I was so stressed out trying to get there. I don't like, the parking's a beat down. Yes. Yes.
I barely brushed my teeth. So it's kind of like, Oh, this is like a lot. And then it was so, so sweet. And I was so glad.
Yeah. You were there for the good part. Okay. So that was Wednesday.
Then I did a car day on Friday with my surrogate father, Tom Hanson. Yep. His friend from Jackson Hole, Sutton and my mom and two different cars. He's got this really cool old 1967 Alfa Romeo.
That's the only 200. It's so freaky looking. And so him idiosyncratic, kind of James Bondy. He's so handsome.
His hair's so thick. And at a certain point they swapped cars. And my mom was up with Tom Hanson. And I was like, good luck sister.
You're going to get out of that car head over heels in love. I mean, how could anyone? He's very charming. Go back and listen to our episode with Tom.
Yeah. And they're, I think they're almost the exact same age. Hello.
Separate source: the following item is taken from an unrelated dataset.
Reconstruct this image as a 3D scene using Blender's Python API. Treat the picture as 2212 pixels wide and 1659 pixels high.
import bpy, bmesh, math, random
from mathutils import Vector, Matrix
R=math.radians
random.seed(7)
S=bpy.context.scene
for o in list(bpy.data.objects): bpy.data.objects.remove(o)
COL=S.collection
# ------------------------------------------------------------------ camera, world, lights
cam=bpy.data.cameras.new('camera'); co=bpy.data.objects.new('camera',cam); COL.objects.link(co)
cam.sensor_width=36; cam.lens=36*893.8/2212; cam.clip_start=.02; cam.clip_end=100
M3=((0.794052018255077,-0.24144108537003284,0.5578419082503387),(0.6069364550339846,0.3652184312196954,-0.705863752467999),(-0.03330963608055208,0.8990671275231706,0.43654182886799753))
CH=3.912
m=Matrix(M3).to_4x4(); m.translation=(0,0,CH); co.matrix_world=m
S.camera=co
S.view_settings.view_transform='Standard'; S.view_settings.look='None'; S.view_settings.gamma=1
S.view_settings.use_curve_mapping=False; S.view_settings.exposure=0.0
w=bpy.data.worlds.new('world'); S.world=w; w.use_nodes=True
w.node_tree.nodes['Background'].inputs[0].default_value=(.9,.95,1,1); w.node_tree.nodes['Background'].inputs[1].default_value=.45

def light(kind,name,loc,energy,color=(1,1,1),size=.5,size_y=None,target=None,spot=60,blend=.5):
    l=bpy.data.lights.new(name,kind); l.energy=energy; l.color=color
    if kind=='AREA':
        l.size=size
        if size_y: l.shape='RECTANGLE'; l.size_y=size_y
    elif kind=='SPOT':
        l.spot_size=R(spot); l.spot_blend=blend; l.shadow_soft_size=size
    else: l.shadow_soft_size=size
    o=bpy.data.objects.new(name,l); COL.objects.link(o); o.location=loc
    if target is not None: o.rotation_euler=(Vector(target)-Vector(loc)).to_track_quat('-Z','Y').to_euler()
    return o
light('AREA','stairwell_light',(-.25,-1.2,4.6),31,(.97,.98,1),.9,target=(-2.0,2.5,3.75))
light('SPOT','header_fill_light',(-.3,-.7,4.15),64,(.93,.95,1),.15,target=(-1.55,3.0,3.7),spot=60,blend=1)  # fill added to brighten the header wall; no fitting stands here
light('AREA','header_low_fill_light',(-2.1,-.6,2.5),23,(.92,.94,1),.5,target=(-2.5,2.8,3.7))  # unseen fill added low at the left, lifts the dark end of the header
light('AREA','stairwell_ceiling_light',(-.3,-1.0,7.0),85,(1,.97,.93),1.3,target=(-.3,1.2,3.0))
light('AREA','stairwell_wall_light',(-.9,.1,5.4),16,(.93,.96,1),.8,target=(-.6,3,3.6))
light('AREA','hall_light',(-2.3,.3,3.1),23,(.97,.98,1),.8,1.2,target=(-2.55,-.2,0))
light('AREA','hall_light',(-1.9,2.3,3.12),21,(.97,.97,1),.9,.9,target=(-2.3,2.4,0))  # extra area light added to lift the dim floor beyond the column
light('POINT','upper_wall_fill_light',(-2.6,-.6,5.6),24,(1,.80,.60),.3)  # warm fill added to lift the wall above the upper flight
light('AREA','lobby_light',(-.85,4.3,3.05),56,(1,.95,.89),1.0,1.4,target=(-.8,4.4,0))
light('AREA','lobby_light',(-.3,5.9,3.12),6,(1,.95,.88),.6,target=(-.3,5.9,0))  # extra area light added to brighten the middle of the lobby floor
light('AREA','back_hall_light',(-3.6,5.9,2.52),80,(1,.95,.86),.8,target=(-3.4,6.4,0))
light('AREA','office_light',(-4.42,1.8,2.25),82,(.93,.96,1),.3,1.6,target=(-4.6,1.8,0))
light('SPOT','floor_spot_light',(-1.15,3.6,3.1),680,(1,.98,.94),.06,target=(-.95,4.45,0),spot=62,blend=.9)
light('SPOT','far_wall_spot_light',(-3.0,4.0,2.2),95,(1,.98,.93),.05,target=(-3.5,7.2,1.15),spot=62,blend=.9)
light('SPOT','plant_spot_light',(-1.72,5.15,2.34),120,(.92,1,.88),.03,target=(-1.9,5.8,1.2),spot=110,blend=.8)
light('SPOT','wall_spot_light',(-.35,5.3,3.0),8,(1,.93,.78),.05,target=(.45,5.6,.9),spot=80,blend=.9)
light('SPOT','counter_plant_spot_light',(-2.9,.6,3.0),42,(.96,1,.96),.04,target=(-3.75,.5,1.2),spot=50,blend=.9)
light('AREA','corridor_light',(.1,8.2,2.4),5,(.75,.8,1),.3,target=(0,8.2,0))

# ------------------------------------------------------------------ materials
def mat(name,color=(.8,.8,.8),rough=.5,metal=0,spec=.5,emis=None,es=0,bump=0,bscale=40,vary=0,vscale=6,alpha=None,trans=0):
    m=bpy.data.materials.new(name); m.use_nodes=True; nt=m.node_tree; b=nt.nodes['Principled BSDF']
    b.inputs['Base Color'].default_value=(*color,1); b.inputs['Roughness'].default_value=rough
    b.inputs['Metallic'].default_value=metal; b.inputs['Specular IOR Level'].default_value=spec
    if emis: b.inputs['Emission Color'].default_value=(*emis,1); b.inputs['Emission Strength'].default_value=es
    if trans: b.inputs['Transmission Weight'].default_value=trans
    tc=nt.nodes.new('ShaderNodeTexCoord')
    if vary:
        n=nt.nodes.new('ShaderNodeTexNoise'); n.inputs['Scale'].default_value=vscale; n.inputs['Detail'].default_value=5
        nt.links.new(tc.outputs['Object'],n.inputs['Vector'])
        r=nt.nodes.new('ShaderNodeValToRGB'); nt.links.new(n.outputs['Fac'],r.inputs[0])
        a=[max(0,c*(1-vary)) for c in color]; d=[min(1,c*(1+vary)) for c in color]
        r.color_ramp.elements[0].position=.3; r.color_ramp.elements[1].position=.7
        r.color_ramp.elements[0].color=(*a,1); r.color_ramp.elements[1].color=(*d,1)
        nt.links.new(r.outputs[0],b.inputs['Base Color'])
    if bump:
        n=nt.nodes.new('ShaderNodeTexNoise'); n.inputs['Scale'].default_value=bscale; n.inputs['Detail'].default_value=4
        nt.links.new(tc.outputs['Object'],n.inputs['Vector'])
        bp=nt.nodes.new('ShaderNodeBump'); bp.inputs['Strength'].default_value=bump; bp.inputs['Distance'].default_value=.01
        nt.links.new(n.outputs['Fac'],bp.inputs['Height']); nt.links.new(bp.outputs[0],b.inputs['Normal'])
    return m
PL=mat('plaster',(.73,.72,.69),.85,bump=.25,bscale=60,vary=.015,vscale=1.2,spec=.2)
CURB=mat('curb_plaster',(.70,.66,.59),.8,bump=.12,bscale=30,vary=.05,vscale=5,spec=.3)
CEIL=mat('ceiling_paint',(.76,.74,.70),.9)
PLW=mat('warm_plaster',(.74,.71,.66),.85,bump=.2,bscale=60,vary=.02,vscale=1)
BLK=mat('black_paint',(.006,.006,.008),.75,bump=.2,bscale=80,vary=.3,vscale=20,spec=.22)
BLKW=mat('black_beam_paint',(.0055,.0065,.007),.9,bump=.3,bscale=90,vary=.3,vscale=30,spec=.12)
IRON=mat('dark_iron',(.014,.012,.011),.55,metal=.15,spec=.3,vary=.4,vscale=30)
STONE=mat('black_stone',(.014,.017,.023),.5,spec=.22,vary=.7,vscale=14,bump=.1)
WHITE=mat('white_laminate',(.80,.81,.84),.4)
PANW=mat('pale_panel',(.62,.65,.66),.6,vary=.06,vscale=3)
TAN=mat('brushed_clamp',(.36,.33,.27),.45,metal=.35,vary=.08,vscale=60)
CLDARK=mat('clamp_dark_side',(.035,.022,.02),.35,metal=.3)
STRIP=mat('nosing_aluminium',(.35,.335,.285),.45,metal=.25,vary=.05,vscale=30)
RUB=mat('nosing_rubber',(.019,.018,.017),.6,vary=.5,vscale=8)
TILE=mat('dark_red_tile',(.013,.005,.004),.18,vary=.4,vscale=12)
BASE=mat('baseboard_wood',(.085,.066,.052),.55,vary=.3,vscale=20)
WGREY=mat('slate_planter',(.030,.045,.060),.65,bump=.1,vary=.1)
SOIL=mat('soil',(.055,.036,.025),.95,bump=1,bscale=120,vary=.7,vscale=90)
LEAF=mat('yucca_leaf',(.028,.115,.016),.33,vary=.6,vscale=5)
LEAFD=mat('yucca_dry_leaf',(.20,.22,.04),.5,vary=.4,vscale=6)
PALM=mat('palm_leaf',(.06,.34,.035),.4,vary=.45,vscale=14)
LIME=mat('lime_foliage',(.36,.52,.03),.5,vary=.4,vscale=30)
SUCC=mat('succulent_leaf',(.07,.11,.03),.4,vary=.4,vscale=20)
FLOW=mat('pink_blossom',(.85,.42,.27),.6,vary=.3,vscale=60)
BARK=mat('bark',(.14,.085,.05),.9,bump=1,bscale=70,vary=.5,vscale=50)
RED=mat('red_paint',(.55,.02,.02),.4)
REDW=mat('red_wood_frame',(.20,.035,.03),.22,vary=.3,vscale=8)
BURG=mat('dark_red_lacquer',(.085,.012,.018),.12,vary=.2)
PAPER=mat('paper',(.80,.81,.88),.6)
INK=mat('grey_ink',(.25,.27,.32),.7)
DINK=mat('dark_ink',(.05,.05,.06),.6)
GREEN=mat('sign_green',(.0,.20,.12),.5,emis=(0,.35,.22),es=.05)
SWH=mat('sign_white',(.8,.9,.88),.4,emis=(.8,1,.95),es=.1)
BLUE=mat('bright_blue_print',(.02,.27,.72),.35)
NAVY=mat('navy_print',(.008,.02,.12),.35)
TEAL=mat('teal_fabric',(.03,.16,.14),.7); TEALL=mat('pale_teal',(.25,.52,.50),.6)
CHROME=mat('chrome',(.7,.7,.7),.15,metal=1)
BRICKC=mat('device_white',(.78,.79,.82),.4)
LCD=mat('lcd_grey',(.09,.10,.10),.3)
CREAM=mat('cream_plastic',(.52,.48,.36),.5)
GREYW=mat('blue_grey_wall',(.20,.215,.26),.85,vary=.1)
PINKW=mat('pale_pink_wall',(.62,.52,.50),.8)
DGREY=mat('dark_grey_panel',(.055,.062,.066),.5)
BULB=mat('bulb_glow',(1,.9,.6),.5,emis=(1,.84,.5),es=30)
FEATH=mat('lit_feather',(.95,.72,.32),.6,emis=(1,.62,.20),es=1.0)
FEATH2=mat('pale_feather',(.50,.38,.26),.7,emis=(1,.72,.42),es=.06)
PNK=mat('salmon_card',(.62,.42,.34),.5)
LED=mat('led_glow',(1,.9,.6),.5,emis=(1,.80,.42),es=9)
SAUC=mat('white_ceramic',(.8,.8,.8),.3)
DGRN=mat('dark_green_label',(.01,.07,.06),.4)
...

Yeah.
Anyways, we had a blast. My mom loves driving fast. So we were up at Angeles crest just flying and having a blast. So many old cars out.
So many collector cars. It was really, really fun. Then Saturday I took her to the Hollywood bowl for the jazz fest. And that was a blast too.
We rode on the motorcycle. Now I will say this about Laura. She's very confident in the car flying through the canyon. She did not like that motorcycle ride.
She wasn't complaining because that's not her style, but she was so tense on the back. She was. Mom, you've got to like breathe and let your body relax a little bit. I can't, I can't.
Just go. Just get there. So we rode the motorcycle and we had a big barbecue dinner and we watched jazz and it was like heaven. Wow.
And I sent her on her way. Ding, ding, ding. Because in this episode you talked about taking the kids to drag bingo. And I went to drag bingo this weekend.